Emotions deeply shape the process of unlearning racism. Chapter 5 analyzes why White working class men use such dramatic terms to talk about their feelings and place in society. White nationalism promoted ideals about what it meant to be a real White man that were hard to achieve for White working-class men. But racial integration after apartheid has made this group a White minority at work, where they are forced to unlearn racism. This is a challenge because Whiteness is embodied. White working-class men carry their experiences with them, which make unlearning painful and difficult; to them, Whiteness has become a liability. No longer being able to live up to White masculine ideals, they are also unable to let Whiteness go. White identity politics resonates because it speaks to the tough position they feel themselves in.

6.Whiteness at Home

Unlearning racism is different at home than it is at work. Chapter 6 compares South Africa's White upper-class and lower-middle-class experiences of Whiteness at home. The South African city has changed after apartheid: White elites in gated communities use a new aesthetic politics to anchor their Whiteness. Implausibly, they imagine their community to represent the best of the apartheid past, for its safety and homeliness, and the multicultural future of South Africa, for its diversity and order, at the same time. The White lower-middle class, who live in traditional neighborhoods, see the South African city as a Black city but continue to define their home as a place of freedom and self-expression. Home to them offers relief from the emotional stress of having to unlearn racism at work.

7.Unlearning Racism at School

South Africa's White youth do not magically unlearn racism because they are a new generation, but neither do they blindly reproduce what they learn from teachers and parents. Chapter 7 compares White students at two schools—one with a White upper-class student body and another with a lower-middle-class student body—to examine the socialization of racism. Unlearning racism involves much more than raising awareness about racial inequality and White privilege, and White identity change is a necessary but not sufficient condition for unlearning racism.

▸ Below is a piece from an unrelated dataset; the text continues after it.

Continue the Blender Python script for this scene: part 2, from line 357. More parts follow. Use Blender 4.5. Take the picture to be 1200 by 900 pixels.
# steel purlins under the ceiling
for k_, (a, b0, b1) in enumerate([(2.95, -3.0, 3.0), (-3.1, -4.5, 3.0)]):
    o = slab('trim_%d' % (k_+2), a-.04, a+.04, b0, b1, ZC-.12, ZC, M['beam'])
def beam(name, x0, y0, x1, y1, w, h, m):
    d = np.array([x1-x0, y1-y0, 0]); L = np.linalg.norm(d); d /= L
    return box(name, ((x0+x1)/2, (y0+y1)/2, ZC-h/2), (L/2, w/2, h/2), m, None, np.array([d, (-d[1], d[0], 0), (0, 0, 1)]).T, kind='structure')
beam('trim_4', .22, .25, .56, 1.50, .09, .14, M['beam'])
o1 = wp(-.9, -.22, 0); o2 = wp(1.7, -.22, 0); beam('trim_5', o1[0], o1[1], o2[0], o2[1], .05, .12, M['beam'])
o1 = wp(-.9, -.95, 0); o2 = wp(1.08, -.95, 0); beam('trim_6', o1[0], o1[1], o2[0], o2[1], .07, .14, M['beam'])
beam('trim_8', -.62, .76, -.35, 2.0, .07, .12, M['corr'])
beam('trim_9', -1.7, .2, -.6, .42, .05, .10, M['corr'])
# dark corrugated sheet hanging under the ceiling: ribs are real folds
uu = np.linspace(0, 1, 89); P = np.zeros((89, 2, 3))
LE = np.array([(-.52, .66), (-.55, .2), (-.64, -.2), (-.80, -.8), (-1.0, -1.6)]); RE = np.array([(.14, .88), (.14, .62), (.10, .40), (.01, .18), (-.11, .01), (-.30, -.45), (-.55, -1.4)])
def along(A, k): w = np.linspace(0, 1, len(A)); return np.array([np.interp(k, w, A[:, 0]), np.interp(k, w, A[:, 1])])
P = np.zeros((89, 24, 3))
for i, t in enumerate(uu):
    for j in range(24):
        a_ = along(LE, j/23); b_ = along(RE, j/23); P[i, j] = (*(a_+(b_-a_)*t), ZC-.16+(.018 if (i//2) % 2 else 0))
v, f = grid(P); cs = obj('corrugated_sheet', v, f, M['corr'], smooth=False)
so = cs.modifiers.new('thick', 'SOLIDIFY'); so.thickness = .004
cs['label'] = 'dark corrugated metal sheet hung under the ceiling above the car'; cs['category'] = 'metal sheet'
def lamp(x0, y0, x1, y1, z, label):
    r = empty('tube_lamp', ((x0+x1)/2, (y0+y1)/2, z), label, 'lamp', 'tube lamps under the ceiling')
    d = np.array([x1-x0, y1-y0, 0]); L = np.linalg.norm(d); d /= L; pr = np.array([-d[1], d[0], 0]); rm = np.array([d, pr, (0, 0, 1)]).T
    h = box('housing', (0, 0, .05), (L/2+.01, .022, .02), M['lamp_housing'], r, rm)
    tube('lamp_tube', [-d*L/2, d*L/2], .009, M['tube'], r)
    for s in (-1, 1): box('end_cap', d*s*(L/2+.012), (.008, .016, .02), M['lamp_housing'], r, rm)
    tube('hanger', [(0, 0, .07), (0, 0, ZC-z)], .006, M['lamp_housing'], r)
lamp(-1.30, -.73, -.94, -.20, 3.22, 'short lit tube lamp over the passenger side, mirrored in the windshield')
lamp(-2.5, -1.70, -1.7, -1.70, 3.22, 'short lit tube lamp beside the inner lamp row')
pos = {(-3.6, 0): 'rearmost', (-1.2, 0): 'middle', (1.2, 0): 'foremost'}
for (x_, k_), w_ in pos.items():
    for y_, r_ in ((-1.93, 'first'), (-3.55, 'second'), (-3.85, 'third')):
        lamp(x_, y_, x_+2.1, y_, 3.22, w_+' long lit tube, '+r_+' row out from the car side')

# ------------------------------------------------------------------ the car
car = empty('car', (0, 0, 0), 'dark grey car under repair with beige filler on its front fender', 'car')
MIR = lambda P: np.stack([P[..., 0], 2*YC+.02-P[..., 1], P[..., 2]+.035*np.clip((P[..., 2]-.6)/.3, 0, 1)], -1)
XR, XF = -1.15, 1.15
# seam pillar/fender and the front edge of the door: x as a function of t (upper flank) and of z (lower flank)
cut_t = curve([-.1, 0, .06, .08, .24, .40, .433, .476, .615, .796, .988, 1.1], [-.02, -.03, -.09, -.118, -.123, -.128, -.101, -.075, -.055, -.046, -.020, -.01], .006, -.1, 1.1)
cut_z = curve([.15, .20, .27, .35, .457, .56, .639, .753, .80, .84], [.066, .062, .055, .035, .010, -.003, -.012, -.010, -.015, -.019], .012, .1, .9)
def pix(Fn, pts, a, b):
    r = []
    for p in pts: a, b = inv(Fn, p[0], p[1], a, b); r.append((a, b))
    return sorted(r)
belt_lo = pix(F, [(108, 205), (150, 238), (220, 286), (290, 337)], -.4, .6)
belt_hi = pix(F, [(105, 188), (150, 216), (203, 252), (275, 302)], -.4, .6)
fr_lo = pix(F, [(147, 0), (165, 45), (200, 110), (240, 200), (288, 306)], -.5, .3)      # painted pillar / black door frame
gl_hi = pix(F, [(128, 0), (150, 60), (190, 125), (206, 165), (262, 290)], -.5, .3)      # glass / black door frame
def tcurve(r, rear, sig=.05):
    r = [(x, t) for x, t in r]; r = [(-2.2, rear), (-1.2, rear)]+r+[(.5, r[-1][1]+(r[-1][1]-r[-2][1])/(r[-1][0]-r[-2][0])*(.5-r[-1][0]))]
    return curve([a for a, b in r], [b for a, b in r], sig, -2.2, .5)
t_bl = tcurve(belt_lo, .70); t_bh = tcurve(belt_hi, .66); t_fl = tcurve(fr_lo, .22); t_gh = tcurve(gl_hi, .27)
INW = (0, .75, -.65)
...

8.Learning from South Africa

South Africa has always been a bellwether for race relationships in the world. Chapter 8 goes beyond this country in order to make sense of what White identity politics might mean for unlearning racism in other countries. Raising the question as to whether we can unlearn racism has exposed why it is so difficult in the first place: racism continues to take different forms. It reinvents itself by co-opting and misappropriating antiracist strategies. The global triumph of identity politics has made Whiteness visible in liberal democracies, but it has also made White identity politics possible. As the new racism, it has become the successor of color-blind racism in the United States and Europe. The choice to confront Whiteness has long been framed as somewhere between the abolishing of Whiteness and the reforming of White identity, but in the face of White identity politics, neither provides an easy solution.